Information provided -
+ + + + + + +

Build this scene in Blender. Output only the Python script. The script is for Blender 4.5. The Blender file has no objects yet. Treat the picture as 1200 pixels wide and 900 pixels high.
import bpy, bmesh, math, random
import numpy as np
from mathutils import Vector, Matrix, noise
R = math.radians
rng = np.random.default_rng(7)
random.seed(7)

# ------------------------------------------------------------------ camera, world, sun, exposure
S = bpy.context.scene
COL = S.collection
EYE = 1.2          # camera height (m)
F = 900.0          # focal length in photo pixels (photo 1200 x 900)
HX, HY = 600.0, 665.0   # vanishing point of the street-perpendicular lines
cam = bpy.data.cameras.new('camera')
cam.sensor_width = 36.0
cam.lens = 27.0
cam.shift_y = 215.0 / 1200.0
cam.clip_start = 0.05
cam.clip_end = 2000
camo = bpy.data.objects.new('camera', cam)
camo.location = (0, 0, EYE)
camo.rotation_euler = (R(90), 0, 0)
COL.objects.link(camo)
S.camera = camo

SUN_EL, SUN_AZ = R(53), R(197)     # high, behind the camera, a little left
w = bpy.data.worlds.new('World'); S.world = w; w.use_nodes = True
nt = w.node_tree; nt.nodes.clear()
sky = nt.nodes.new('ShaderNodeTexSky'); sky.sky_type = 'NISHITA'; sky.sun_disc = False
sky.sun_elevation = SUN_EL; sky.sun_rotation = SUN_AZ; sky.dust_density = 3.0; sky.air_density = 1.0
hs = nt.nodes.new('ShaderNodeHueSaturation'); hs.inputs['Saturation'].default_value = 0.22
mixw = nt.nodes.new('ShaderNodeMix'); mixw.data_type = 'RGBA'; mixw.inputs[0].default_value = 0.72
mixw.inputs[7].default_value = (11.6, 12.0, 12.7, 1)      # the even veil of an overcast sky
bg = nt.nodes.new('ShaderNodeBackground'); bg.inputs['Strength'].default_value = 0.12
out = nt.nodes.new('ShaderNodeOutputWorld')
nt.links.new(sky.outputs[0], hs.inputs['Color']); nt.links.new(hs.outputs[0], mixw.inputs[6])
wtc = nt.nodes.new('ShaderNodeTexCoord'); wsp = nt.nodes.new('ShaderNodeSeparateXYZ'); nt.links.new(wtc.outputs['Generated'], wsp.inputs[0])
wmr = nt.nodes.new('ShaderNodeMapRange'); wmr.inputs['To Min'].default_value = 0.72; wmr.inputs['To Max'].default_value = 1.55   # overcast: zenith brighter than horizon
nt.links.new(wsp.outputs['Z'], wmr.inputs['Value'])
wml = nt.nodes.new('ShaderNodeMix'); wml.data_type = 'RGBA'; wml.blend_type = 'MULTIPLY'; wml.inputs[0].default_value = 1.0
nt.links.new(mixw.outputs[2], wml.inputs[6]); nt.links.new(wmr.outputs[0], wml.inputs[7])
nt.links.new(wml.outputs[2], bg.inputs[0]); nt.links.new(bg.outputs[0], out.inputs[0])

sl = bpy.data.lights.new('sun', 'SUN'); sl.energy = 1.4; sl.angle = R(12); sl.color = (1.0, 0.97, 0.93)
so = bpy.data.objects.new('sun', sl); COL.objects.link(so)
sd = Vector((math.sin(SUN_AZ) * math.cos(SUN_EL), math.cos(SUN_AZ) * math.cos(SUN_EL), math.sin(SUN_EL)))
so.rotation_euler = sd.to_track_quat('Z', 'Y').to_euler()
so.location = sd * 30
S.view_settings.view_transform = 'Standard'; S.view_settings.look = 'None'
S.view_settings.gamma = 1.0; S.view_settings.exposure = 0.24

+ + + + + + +

Instructions for the task -
Type out the whole listing above again, exactly as it stands.

Solved problem -
Build this scene in Blender. Output only the Python script. The script is for Blender 4.5. The Blender file has no objects yet. Treat the picture as 1200 pixels wide and 900 pixels high.
import bpy, bmesh, math, random
import numpy as np
from mathutils import Vector, Matrix, noise
R = math.radians
rng = np.random.default_rng(7)
random.seed(7)

# ------------------------------------------------------------------ camera, world, sun, exposure
S = bpy.context.scene
COL = S.collection
EYE = 1.2          # camera height (m)
F = 900.0          # focal length in photo pixels (photo 1200 x 900)
HX, HY = 600.0, 665.0   # vanishing point of the street-perpendicular lines
cam = bpy.data.cameras.new('camera')
cam.sensor_width = 36.0
cam.lens = 27.0
cam.shift_y = 215.0 / 1200.0
cam.clip_start = 0.05
cam.clip_end = 2000
camo = bpy.data.objects.new('camera', cam)
camo.location = (0, 0, EYE)
camo.rotation_euler = (R(90), 0, 0)
COL.objects.link(camo)
S.camera = camo

SUN_EL, SUN_AZ = R(53), R(197)     # high, behind the camera, a little left
w = bpy.data.worlds.new('World'); S.world = w; w.use_nodes = True
nt = w.node_tree; nt.nodes.clear()
sky = nt.nodes.new('ShaderNodeTexSky'); sky.sky_type = 'NISHITA'; sky.sun_disc = False
sky.sun_elevation = SUN_EL; sky.sun_rotation = SUN_AZ; sky.dust_density = 3.0; sky.air_density = 1.0
hs = nt.nodes.new('ShaderNodeHueSaturation'); hs.inputs['Saturation'].default_value = 0.22
mixw = nt.nodes.new('ShaderNodeMix'); mixw.data_type = 'RGBA'; mixw.inputs[0].default_value = 0.72
mixw.inputs[7].default_value = (11.6, 12.0, 12.7, 1)      # the even veil of an overcast sky
bg = nt.nodes.new('ShaderNodeBackground'); bg.inputs['Strength'].default_value = 0.12
out = nt.nodes.new('ShaderNodeOutputWorld')
nt.links.new(sky.outputs[0], hs.inputs['Color']); nt.links.new(hs.outputs[0], mixw.inputs[6])
wtc = nt.nodes.new('ShaderNodeTexCoord'); wsp = nt.nodes.new('ShaderNodeSeparateXYZ'); nt.links.new(wtc.outputs['Generated'], wsp.inputs[0])
wmr = nt.nodes.new('ShaderNodeMapRange'); wmr.inputs['To Min'].default_value = 0.72; wmr.inputs['To Max'].default_value = 1.55   # overcast: zenith brighter than horizon
nt.links.new(wsp.outputs['Z'], wmr.inputs['Value'])
wml = nt.nodes.new('ShaderNodeMix'); wml.data_type = 'RGBA'; wml.blend_type = 'MULTIPLY'; wml.inputs[0].default_value = 1.0
nt.links.new(mixw.outputs[2], wml.inputs[6]); nt.links.new(wmr.outputs[0], wml.inputs[7])
nt.links.new(wml.outputs[2], bg.inputs[0]); nt.links.new(bg.outputs[0], out.inputs[0])

sl = bpy.data.lights.new('sun', 'SUN'); sl.energy = 1.4; sl.angle = R(12); sl.color = (1.0, 0.97, 0.93)
so = bpy.data.objects.new('sun', sl); COL.objects.link(so)
sd = Vector((math.sin(SUN_AZ) * math.cos(SUN_EL), math.cos(SUN_AZ) * math.cos(SUN_EL), math.sin(SUN_EL)))
so.rotation_euler = sd.to_track_quat('Z', 'Y').to_euler()
so.location = sd * 30
S.view_settings.view_transform = 'Standard'; S.view_settings.look = 'None'
S.view_settings.gamma = 1.0; S.view_settings.exposure = 0.24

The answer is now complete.